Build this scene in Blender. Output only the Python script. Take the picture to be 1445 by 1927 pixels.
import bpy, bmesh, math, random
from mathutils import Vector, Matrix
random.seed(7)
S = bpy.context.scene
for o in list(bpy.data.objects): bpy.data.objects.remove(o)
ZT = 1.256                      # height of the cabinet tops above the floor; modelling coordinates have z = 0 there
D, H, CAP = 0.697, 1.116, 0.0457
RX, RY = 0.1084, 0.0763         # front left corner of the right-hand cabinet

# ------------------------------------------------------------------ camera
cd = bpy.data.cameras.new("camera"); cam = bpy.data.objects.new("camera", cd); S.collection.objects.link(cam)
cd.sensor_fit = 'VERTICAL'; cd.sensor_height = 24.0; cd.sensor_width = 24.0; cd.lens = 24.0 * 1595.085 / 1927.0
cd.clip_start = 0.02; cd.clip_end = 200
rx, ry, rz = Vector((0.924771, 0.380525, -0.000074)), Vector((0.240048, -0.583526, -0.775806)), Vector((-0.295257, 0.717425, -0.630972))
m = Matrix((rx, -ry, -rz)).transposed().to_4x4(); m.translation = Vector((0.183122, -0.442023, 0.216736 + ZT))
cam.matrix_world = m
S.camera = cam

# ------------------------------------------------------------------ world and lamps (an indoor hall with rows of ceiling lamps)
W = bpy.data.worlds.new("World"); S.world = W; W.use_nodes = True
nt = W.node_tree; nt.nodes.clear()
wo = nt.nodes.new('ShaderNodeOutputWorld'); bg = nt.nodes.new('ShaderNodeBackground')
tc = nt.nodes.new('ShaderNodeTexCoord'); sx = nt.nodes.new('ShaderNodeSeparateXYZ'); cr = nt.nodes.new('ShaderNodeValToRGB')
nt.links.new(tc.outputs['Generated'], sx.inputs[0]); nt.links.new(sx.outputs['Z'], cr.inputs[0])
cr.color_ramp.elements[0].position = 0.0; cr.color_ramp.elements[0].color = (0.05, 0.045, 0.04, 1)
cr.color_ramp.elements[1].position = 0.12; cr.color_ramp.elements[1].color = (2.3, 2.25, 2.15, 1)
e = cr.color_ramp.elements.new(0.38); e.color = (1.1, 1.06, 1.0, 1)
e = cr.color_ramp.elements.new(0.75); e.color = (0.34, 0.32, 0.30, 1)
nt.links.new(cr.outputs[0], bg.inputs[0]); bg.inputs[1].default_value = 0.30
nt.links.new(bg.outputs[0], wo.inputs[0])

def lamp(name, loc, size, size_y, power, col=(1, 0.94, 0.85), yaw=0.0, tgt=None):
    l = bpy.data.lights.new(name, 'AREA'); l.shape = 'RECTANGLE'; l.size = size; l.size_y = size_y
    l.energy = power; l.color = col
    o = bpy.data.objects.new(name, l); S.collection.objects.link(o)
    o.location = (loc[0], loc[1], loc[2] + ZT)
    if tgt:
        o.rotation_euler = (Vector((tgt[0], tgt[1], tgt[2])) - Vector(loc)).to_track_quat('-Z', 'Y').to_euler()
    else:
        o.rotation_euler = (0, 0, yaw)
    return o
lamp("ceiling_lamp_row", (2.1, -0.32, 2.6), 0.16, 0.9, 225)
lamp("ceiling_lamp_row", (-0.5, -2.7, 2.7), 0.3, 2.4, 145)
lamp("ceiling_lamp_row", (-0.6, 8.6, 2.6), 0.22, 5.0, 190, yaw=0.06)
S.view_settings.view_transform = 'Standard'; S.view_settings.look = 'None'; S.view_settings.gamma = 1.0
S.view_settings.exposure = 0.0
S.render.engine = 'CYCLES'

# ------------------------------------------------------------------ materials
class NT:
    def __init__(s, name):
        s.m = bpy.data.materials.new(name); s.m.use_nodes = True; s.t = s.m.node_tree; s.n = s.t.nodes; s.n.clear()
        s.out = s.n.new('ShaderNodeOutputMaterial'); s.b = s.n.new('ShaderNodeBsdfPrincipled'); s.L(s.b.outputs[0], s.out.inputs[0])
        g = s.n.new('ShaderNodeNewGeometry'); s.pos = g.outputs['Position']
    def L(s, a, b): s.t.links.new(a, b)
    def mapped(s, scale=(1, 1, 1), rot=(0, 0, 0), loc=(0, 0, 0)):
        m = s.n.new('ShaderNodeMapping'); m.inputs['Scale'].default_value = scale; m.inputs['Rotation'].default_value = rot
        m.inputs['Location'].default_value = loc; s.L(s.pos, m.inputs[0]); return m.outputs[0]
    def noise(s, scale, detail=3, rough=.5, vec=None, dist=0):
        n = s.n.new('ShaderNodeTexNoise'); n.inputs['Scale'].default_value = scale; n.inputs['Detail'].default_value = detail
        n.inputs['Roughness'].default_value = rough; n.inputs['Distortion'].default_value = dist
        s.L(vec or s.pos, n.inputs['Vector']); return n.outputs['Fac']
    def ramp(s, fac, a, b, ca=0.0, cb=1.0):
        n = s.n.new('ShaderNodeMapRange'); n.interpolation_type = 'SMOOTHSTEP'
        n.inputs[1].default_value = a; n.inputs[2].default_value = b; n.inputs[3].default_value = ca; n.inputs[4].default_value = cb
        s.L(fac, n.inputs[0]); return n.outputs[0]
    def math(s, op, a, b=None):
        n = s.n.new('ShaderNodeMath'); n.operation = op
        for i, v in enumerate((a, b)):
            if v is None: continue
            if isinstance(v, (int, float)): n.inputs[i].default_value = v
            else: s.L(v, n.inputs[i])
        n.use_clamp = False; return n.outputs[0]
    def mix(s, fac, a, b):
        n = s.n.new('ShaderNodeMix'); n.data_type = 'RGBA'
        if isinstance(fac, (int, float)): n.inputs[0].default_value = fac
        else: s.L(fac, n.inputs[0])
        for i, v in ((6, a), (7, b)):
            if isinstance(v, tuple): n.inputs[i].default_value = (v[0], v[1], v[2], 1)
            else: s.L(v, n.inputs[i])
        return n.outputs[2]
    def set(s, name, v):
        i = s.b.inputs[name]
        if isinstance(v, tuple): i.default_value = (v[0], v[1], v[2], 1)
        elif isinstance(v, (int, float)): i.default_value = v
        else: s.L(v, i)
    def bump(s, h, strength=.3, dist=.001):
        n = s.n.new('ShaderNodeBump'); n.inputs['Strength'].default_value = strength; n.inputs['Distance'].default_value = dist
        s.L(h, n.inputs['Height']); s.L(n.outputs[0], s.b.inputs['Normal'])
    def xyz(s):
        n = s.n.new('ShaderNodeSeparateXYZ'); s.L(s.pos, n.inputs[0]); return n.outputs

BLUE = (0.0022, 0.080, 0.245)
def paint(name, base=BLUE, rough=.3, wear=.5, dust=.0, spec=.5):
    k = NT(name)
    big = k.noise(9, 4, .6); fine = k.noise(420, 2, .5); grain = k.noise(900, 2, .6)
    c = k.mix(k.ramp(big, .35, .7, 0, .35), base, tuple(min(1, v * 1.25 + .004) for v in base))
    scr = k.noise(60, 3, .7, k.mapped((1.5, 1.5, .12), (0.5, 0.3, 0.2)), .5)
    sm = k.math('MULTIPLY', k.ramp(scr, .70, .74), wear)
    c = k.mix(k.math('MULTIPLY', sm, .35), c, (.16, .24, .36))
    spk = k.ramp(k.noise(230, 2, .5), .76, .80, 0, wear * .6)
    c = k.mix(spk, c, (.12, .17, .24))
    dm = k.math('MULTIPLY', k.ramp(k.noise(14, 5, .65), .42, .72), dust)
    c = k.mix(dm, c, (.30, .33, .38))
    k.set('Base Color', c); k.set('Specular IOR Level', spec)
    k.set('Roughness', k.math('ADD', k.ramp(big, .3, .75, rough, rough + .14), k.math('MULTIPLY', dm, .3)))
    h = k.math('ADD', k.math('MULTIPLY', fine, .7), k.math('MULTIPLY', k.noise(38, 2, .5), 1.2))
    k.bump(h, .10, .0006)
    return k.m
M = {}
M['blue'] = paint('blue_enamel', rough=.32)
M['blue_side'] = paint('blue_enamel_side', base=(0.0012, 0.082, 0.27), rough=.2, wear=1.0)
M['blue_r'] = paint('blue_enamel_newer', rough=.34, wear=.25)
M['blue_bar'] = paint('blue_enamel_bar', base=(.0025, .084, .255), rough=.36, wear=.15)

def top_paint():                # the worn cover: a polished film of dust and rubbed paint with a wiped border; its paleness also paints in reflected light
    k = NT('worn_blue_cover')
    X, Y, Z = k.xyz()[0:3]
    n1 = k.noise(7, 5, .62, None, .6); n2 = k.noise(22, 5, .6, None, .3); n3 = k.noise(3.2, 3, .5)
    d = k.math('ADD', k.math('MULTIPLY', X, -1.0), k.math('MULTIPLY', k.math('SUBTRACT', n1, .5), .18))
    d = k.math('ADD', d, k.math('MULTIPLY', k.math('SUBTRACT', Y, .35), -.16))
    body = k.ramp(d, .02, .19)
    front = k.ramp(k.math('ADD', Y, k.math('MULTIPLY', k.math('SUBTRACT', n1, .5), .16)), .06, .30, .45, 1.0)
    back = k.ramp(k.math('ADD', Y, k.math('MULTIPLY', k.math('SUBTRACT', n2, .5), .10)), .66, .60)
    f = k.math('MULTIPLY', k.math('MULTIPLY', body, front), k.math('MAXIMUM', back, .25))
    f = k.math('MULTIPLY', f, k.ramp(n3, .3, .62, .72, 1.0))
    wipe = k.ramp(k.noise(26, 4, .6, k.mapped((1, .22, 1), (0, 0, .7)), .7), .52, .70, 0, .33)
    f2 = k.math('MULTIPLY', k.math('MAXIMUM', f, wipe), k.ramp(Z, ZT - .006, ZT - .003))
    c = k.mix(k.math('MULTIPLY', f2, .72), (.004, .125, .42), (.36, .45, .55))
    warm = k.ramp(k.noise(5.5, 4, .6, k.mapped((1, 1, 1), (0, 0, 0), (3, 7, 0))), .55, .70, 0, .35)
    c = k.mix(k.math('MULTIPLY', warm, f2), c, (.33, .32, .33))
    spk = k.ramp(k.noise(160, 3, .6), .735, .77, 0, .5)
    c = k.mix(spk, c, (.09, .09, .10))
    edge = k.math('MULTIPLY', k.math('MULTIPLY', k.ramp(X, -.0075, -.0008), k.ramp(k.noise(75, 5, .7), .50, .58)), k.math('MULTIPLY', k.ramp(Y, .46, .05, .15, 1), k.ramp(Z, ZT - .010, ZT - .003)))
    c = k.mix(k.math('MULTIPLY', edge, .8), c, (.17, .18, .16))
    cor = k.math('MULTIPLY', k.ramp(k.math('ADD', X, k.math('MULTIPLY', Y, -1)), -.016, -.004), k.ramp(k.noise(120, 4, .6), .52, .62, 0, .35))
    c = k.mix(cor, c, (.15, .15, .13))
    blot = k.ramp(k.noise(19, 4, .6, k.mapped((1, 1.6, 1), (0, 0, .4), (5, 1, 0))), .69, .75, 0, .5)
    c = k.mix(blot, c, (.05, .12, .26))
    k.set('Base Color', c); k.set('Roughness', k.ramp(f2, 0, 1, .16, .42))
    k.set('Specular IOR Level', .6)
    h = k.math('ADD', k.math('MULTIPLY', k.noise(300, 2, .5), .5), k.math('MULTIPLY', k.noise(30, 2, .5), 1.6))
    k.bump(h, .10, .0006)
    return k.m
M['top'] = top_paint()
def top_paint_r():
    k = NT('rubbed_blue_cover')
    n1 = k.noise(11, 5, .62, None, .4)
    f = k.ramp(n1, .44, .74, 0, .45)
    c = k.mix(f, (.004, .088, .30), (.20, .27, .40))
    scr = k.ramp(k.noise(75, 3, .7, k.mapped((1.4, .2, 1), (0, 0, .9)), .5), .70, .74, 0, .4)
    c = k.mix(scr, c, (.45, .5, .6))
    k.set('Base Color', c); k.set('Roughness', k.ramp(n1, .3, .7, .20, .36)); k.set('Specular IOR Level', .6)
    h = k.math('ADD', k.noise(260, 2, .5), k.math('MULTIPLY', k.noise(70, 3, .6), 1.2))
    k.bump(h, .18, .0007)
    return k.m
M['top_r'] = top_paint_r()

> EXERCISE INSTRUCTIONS
Your answer should be exactly the lines of the data above, from the first through the line containing "S.camera = cam".

> TASK SOLUTION
Build this scene in Blender. Output only the Python script. Take the picture to be 1445 by 1927 pixels.
import bpy, bmesh, math, random
from mathutils import Vector, Matrix
random.seed(7)
S = bpy.context.scene
for o in list(bpy.data.objects): bpy.data.objects.remove(o)
ZT = 1.256                      # height of the cabinet tops above the floor; modelling coordinates have z = 0 there
D, H, CAP = 0.697, 1.116, 0.0457
RX, RY = 0.1084, 0.0763         # front left corner of the right-hand cabinet

# ------------------------------------------------------------------ camera
cd = bpy.data.cameras.new("camera"); cam = bpy.data.objects.new("camera", cd); S.collection.objects.link(cam)
cd.sensor_fit = 'VERTICAL'; cd.sensor_height = 24.0; cd.sensor_width = 24.0; cd.lens = 24.0 * 1595.085 / 1927.0
cd.clip_start = 0.02; cd.clip_end = 200
rx, ry, rz = Vector((0.924771, 0.380525, -0.000074)), Vector((0.240048, -0.583526, -0.775806)), Vector((-0.295257, 0.717425, -0.630972))
m = Matrix((rx, -ry, -rz)).transposed().to_4x4(); m.translation = Vector((0.183122, -0.442023, 0.216736 + ZT))
cam.matrix_world = m
S.camera = cam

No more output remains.